In People v. Coates, the Illinois Appellate Court affirmed the conviction of Aswad J. Coates for two counts of obstructing a peace officer following a contentious traffic stop during which Coates identified himself as a “sovereign citizen” and refused to comply with standard police commands. The decision clarifies the threshold for obstruction in the context of routine traffic stops, especially when refusal to comply is coupled with rhetoric from the sovereign citizen movement.
The case arose from a September 2022 traffic stop in Lincoln, Illinois. Corporal Collin Antoine pulled over Coates for speeding. Coates questioned the legality of the stop, cited sovereign citizen talking points, and refused to provide identification or exit his vehicle. Antoine called for backup, and officers physically removed Coates from the car. A dashcam video confirmed that Coates repeatedly cited legal theories asserting a right to “freedom of travel” and demanded articulation of a “crime” before cooperating.
Coates was charged with obstructing a peace officer for (1) failing to provide identification and (2) refusing to exit his vehicle. A jury convicted him on both obstruction counts but acquitted him of resisting arrest and two additional charges.
On appeal, Coates argued that the evidence was insufficient because the State failed to prove he had caused a material impediment to law enforcement duties—a requirement under Illinois law. He also claimed the jury instructions were defective for not explicitly including this “material impediment” requirement.
The appellate court disagreed. First, it distinguished this case from People v. Sadder-Bey, in which a sovereign citizen defendant’s polite, noncompliant conduct during a daytime traffic stop was deemed insufficient for a resisting conviction. Unlike Sadder-Bey, Coates was charged with obstruction, not resistance. The court emphasized that obstruction requires a material hindrance to an officer’s authorized act, and found that Coates’ persistent five-minute refusal to provide ID—despite repeated lawful requests—delayed the stop and necessitated backup. Though the delay was relatively brief, it occurred at night and on a parkway with part of the car in a traffic lane, elevating safety concerns. The court held that a reasonable juror could find this delay to be a material impediment.

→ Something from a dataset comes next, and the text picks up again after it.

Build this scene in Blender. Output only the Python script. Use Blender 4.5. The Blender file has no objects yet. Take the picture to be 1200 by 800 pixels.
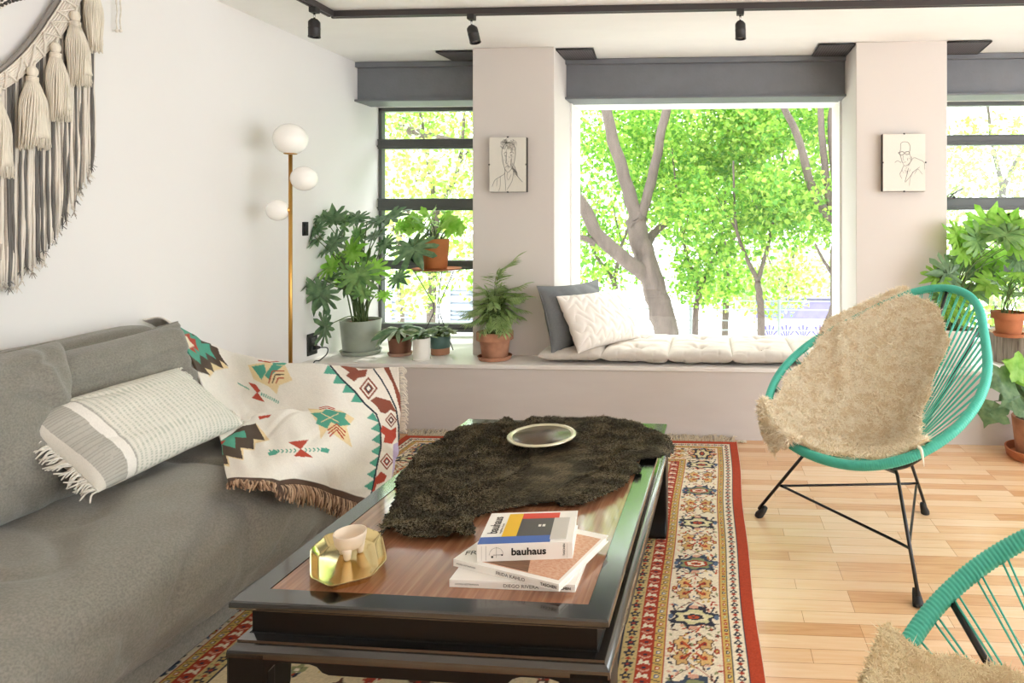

As to the second conviction, the court reaffirmed that police may order drivers out of a vehicle during a lawful stop for officer safety. Coates was told multiple times to exit before officers forcibly removed him. The court found this refusal posed a potential safety threat and, under precedent (People v. Mehta, Synnott), any delay that jeopardizes officer safety may support an obstruction conviction.
The appellate court also rejected Coates’ argument regarding jury instructions. While it agreed the materiality requirement is a necessary component of obstruction, it found that the standard pattern instruction given—requiring the jury to find that the defendant obstructed a peace officer performing an authorized act—adequately conveyed that requirement. The materiality element, the court explained, is embedded in the statutory definition of obstruction and does not require a separate instruction.
Coates was sentenced to 12 months’ probation and 100 hours of community service.